DIRECTIONS FOR THIS TASK ::
Look below. Copy each line that has "parts" in it.

GIVEN DATA ::
--------------------------------------------------

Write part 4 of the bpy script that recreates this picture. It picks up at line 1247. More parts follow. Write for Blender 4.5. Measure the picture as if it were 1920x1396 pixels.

--------------------------------------------------

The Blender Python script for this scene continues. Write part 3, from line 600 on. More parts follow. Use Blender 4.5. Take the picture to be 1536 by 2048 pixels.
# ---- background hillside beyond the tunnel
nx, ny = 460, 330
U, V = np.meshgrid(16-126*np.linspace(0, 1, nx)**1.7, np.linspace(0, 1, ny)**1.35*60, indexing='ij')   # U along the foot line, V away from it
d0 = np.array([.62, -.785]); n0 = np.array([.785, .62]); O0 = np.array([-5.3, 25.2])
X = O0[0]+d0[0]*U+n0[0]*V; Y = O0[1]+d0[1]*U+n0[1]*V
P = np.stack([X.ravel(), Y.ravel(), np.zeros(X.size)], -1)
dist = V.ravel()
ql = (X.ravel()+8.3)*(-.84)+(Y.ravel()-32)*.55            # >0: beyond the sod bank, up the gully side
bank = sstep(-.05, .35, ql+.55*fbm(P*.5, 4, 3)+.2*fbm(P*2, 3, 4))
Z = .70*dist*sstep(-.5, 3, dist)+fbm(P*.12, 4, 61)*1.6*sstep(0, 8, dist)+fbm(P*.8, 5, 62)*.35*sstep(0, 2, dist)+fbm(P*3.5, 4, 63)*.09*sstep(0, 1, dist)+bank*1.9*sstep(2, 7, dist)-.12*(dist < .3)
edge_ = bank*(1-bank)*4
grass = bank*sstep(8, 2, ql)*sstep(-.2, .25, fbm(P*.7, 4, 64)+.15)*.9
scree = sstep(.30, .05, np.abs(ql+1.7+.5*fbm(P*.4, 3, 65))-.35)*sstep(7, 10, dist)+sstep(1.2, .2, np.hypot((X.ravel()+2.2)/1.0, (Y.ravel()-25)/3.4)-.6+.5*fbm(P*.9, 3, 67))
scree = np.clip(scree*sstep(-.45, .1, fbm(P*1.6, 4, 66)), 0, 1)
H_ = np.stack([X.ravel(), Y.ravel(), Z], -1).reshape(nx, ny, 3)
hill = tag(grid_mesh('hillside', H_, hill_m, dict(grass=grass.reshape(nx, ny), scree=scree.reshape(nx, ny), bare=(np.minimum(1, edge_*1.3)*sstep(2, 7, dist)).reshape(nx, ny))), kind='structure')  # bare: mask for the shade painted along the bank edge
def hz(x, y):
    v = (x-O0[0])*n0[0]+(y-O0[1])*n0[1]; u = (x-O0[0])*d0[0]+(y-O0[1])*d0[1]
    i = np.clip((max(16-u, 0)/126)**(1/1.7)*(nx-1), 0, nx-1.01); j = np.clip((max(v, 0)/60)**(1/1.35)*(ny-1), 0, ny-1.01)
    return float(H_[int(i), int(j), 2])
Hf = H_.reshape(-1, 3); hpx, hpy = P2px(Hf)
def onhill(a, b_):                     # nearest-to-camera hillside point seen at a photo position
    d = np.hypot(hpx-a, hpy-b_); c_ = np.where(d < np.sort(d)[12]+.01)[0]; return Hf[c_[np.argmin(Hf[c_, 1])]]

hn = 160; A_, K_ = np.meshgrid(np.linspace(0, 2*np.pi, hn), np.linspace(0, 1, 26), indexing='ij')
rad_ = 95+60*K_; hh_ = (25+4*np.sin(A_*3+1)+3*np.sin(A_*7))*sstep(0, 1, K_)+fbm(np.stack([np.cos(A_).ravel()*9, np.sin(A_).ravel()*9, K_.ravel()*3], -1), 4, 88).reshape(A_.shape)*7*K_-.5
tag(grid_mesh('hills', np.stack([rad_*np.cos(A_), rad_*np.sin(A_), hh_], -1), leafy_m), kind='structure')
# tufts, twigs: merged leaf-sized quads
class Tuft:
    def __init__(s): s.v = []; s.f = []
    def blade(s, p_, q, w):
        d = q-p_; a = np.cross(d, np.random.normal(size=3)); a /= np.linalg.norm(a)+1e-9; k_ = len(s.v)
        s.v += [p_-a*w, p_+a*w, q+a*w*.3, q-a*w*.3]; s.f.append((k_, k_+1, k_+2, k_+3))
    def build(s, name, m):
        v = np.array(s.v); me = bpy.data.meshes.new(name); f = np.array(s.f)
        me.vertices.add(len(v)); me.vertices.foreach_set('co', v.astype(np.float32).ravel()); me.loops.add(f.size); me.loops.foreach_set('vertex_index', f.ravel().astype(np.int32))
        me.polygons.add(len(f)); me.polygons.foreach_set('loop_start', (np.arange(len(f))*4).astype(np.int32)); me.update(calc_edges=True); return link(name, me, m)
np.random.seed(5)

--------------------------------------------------

RESPONSE TO THE EXERCISE ::
Write part 4 of the bpy script that recreates this picture. It picks up at line 1247. More parts follow. Write for Blender 4.5. Measure the picture as if it were 1920x1396 pixels.
The Blender Python script for this scene continues. Write part 3, from line 600 on. More parts follow. Use Blender 4.5. Take the picture to be 1536 by 2048 pixels.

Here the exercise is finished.